Na maioria dos bares e restaurantes é ainda hábito comum partilhar a mesa com desconhecidos e aqui a formalidade alemã restringe-se apenas ao respeito mútuo.
Para os portugueses que têm saudades de casa, Berlim hospeda a pastelaria Galão, um espaço repleto de produtos made in Portugal onde não falta o pastel de nata, com gerência e empregados de todas as origens menos portuguesa.
A animação nocturna começa no simpático barzinho da esquina – das duas uma, ou com decoração arte deco ou tipicamente germânico – na companhia da obrigatória cerveja alemã de meio litro (tal como em Portugal há uma considerável palete de variedades) ou se o género for menos alcoólico, a escolha recai naturalmente na malga de café com leite (mais especificamente aquilo que conhecemos por malga de sopa; e quanto aos aficionados do café forte é melhor esquecerem temporariamente o conceito).
Ao contrário dos ecos que sempre nos chegam, a cena nocturna não se pinta só de sons electro, punk e hard metal. A quantidade e diversidade também aqui têm ponto de honra e basta dar uma vista de olhos nos magazines culturais semanais – que eficientemente apresentam agendas detalhadas dos eventos e estilos defendidos em cada bar, clube ou discoteca – para perceber que a oferta é mesmo para todos os gostos, tendências e bolsos (em média as discotecas não cobram mais do que 10 euros de entrada e a maioria não ultrapassa os 5 euros).

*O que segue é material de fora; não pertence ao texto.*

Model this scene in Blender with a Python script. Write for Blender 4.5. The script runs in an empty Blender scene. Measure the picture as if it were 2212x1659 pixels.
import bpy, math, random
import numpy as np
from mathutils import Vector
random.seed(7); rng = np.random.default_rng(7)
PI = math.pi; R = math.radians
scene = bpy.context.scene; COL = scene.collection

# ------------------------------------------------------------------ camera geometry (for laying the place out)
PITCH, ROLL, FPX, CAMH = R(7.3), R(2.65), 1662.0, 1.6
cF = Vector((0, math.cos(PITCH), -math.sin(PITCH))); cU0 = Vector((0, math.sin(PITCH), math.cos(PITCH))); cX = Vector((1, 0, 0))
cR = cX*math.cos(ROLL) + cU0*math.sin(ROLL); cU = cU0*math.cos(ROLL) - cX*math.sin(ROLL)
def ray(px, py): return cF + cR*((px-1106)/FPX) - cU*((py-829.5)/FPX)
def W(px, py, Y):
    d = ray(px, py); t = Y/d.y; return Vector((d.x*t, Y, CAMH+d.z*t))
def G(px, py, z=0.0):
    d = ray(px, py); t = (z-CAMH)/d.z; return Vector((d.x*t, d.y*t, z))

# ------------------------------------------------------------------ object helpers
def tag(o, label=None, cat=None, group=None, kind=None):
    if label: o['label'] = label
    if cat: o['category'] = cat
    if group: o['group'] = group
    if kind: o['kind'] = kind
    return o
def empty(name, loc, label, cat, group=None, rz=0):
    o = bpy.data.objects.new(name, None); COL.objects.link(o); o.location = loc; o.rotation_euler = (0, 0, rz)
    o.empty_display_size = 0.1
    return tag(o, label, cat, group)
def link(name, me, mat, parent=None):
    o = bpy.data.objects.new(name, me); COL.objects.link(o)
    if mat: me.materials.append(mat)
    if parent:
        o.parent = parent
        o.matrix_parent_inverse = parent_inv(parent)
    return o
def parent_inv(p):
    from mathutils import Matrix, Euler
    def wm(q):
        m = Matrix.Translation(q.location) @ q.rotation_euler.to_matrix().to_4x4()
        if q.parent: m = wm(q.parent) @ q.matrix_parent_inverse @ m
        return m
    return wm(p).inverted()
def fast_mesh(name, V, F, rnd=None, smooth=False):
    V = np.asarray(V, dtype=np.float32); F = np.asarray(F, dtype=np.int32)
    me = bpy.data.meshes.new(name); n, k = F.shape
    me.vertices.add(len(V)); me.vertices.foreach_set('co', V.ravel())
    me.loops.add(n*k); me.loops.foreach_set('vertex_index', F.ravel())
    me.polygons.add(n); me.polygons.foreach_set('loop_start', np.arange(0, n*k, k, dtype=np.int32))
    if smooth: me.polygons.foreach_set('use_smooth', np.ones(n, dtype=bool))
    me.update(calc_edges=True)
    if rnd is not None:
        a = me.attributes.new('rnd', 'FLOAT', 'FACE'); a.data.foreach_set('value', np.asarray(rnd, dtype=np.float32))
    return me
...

Agora quase acho estranho os ecos negativos e subvalorizadores que nos chegam da capital alemã, mas de facto a História é por vezes um factor inevitavelmente condicionante. Os berlinenses acusam o peso do passado como poucos, senão vejam-se as dezenas de monumentos e estruturas criadas ao longo de toda a cidade com o intuito de homenagear os judeus e demais vítimas dos conturbados eventos históricos que continuam a marcar o povo alemão. Nisto das marcas do passado e ainda que o muro já não exista, a zona ocidental continua a demarcar-se e a conservar especificidades em relação ao lado oriental. Apesar das dissemelhanças, uma coisa é comum ao longo de toda a cidade: cada esquina, rua, bairro, avenida ou edifício transpira História ou tem algo interessante para contar. Temo não ter sido capaz de passar a mensagem a que me propus, de qualquer forma em Berlim tal como nas páginas amarelas está tudo lá, basta estar-se atento e procurar.